Caibleadh (Kab-Loo), the distant ocean spirits.
Perhaps you could say.
It is a term I stumbled across in the third year of my Performing Arts degree while I was writing a play called The Legend of The Blaze.
At the time of writing, this tale's sole purpose was to fulfil my playwriting module brief. A task with a deadline and one that had to be checked off the list. Only now, as I look back, I can see that there was something bigger at play. I was being drawn towards topics and worlds I needed to discover. I was being guided by own Caibleadh. Those distant spirit voices from the sea were the voice of my intuition, trying to move me in some other direction. I had felt this quiet voice before, but was reluctant to hear its call. Instead, I berated myself for changing course, finding myself swimming against the current, fighting storm after storm, and losing myself beneath the swell. It was as if the unfathomed parts of me were trying to reach the surface, searching for that place of calm where I could set my anchor down. Where I could just be.

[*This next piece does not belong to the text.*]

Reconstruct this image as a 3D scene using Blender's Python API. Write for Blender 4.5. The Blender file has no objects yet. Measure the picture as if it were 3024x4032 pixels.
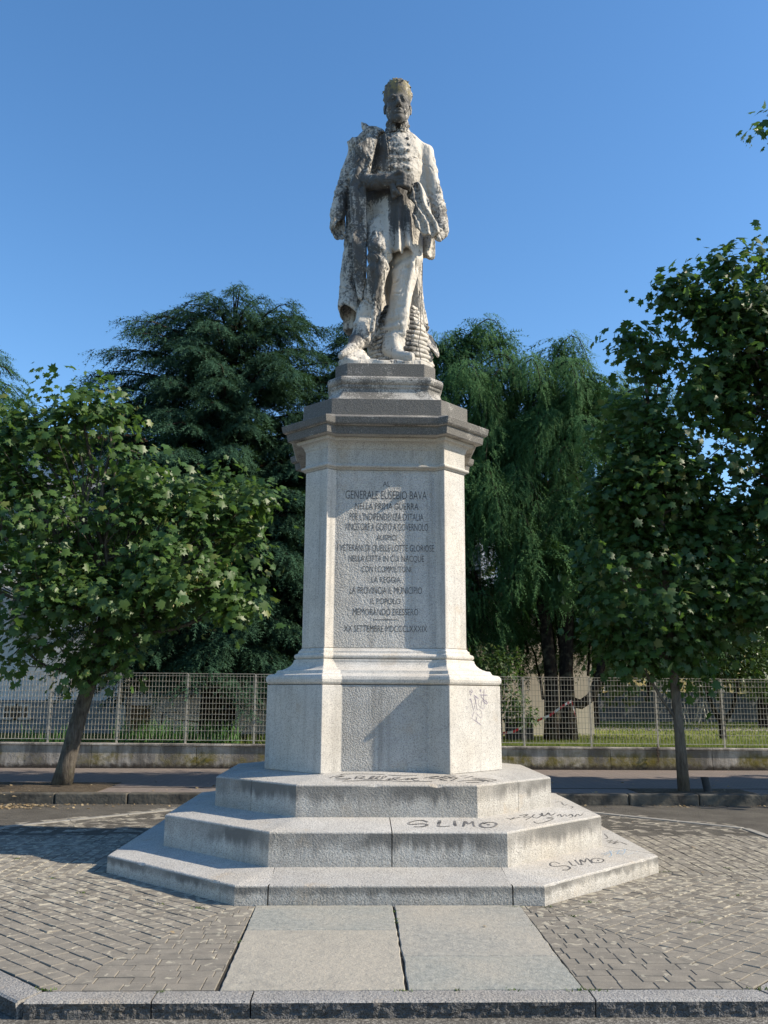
import bpy, bmesh, math, random
import numpy as np
from mathutils import Vector, Matrix, noise

PI = math.pi
rnd = random.Random(11)
rng = np.random.default_rng(5)
SC = bpy.context.scene
COL = SC.collection

# ------------------------------------------------------------------ camera
cam = bpy.data.cameras.new('camera')
cam_o = bpy.data.objects.new('camera', cam)
COL.objects.link(cam_o)
SC.camera = cam_o
cam.sensor_fit = 'VERTICAL'
cam.sensor_height = 24.0
cam.lens = 24.0 * 3523.4 / 4032.0
cam.clip_start = 0.05
cam.clip_end = 2000.0
_p, _r, _y = math.radians(11.596), math.radians(0.334), math.radians(1.61)
FW = Vector((math.sin(_y) * math.cos(_p), math.cos(_y) * math.cos(_p), math.sin(_p)))
RT0 = Vector((math.cos(_y), -math.sin(_y), 0))
UP0 = RT0.cross(FW)
RT = RT0 * math.cos(_r) + UP0 * math.sin(_r)
UP = UP0 * math.cos(_r) - RT0 * math.sin(_r)
M = Matrix.Identity(4)
for i in range(3):
    M[i][0], M[i][1], M[i][2] = RT[i], UP[i], -FW[i]
M.translation = Vector((-0.275, -9.984, 1.6))
cam_o.matrix_world = M

# ------------------------------------------------------------------ sky, sun, exposure
SUN_AZ, SUN_EL = math.radians(-10.0), math.radians(35.0)      # azimuth counted from +x towards +y
world = bpy.data.worlds.new('World')
SC.world = world
world.use_nodes = True
wn = world.node_tree
sky = wn.nodes.new('ShaderNodeTexSky')
sky.sky_type = 'NISHITA'
sky.sun_disc = False
sky.sun_elevation = SUN_EL
sky.sun_rotation = math.radians(90.0) - SUN_AZ               # clockwise from +y
sky.air_density = 1.0
sky.dust_density = 0.4
sky.ozone_density = 1.6
sky.altitude = 150
bgn = wn.nodes['Background']
bgn.inputs['Strength'].default_value = 0.142
hsv = wn.nodes.new('ShaderNodeHueSaturation')
hsv.inputs['Saturation'].default_value = 1.24
wn.links.new(sky.outputs[0], hsv.inputs['Color'])
wn.links.new(hsv.outputs[0], bgn.inputs['Color'])
sun = bpy.data.lights.new('sun', 'SUN')
sun.energy = 4.8
sun.angle = math.radians(0.5)
sun.color = (1.0, 0.885, 0.72)
sun_o = bpy.data.objects.new('sun', sun)
COL.objects.link(sun_o)
SUN_DIR = Vector((math.cos(SUN_EL) * math.cos(SUN_AZ), math.cos(SUN_EL) * math.sin(SUN_AZ), math.sin(SUN_EL)))
sun_o.rotation_euler = SUN_DIR.to_track_quat('Z', 'Y').to_euler()
SC.view_settings.view_transform = 'Standard'
SC.view_settings.look = 'None'
SC.view_settings.exposure = 0.70
SC.view_settings.gamma = 1.0
SC.view_settings.use_curve_mapping = False

# ------------------------------------------------------------------ object helpers
def tag(o, label=None, cat=None, group=None, kind=None):
    if label: o['label'] = label
    if cat: o['category'] = cat
    if group: o['group'] = group
    if kind: o['kind'] = kind
    return o

def empty(name, loc=(0, 0, 0), label=None, cat=None, group=None):
    o = bpy.data.objects.new(name, None)
    o.location = loc
    COL.objects.link(o)
    return tag(o, label, cat, group)

def link(name, me, mat=None, parent=None, smooth=False):
    if mat is not None:
        if isinstance(mat, (list, tuple)):
            for m in mat: me.materials.append(m)
        else:
            me.materials.append(mat)
    if smooth:
        me.polygons.foreach_set('use_smooth', [True] * len(me.polygons))
    o = bpy.data.objects.new(name, me)
    COL.objects.link(o)
    if parent is not None:
        o.parent = parent
        # parts are given in world coordinates; parents may be moved
        o.matrix_parent_inverse = Matrix.Translation(-world_loc(parent))
    return o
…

But I now see that there had been something deeper down all along. An inner Caibleadh or compass guiding me through these thresholds. These periods of transformation, while tempestuous and trying, had actually been the rites of passage necessary for the next stage of my journey. And we all go through them. We all must learn the lessons we need to learn, gather the skills we require and then let the rest go. For me, I needed to learn how to allow myself to outgrow the hard shell that had kept me safe for so long and move towards a version of life that felt exciting. That felt like home. I just had't realised that I had been moving towards this place from the beginning.